Voici une bille appuyée sur un plan horizontal; il est aisé de constater qu’elle est en équilibre quelque soit la position où elle se trouve, ce que l’on exprime en disant qu’elle n’est pas sollicitée par de forces. Nous discuterons bientôt cette interpretation; en l’acceptant pour le moment, poursuivons la description de notre expérience.
Donnons un petit choc à la bille; celle-ci se mettra en mouvement et ce mouvement se continuera pendant un certain temps, mais s’arrêtera toujours plus tôt ou plus tard. Cependant plus on a eu soin de diminuer le frottement, plus la bille mantient la vitesse acquise par le choc initial. On conçoit que, s’il n’y avait pas de frottement, la vitesse se mantiendrait rigoureusement invariable et par suite la bille ne s’arrêterait jamais.
Cette conclusion à la limite se trouve justifiée par d’autres considérations. Si l’on remplace le plan horizontal par un plan incliné, on aura une force constante agissant sur la bille, qui est appuyée, en n’importe quel point, sur le plan. En ce cas la bille, si elle est abandonnée à elle-méme ou si elle subit un petit choc initial, se mouvera en descendant avec une vitesse croissante, et l’accroissement de vitesse (c’est à dire l’accélération) sera proportionnel à la force que agit sur la bille (son poids réduit par rapport à l’inclinaison du plan).
Mais si on se croit autorisé à interpreter ces expériences en postulant une proportionnalité exacte entre la force et l’accélération qu’elle produit, on en déduit qu’à la limite, lorsque, le plan aboutissant à la position horizontale, il n’y aura plus de forces agissant sur la bille, la vitesse de celle-ci se mantiendra constante; ainsi le principe d’inertie nous apparait comme la forme limite de la loi de dépendance entre l’accélération et la force, lorsque celle-ci s’évanouit. Et c’est bien là l’origine historique du principe d’inertie, que M. Mach rappelle dans son ouvrage classique sur le développement de la Mécanique.

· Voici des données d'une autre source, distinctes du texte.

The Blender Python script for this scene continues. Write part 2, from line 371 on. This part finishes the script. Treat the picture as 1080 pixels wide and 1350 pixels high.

Pour accorder la conception théorique de l’inertie avec le fait brut du mouvement de la bille sur un plan horizontal, on a recours au frottement, en attribuant ainsi une influence atténuée à certaines causes retardatrices du mouvement qui agissent plus fortement lorsque la bille se meut sur une surface qui n’est pas polie.
Faisons abstraction du frottement; cela veut dire que nous remplaçons l’expérience réelle par un’autre expérience idéale où l’on a un plan rigoureusement poli. Néanmoins d’autres difficultés surgissent à l’esprit, quand on se représente le mouvement de la bille se continuant sans fin sur notre surface horizontale. C’est qu’en tenant compte de ce que la terre est ronde, on est obligé à choisir entre deux hypothèses: ou bien la surface donnée n’est pas un plan (s’approchant d’une sphère qui a le même centre que notre planète), ou bien, cette surface étant plane et rigoureusement polie, la bille ne se trouvera pas en équilibre qu’en un point bien déterminé, c’est à dire en le point le plus bas de celle-ci (le point le plus voisin à la terre).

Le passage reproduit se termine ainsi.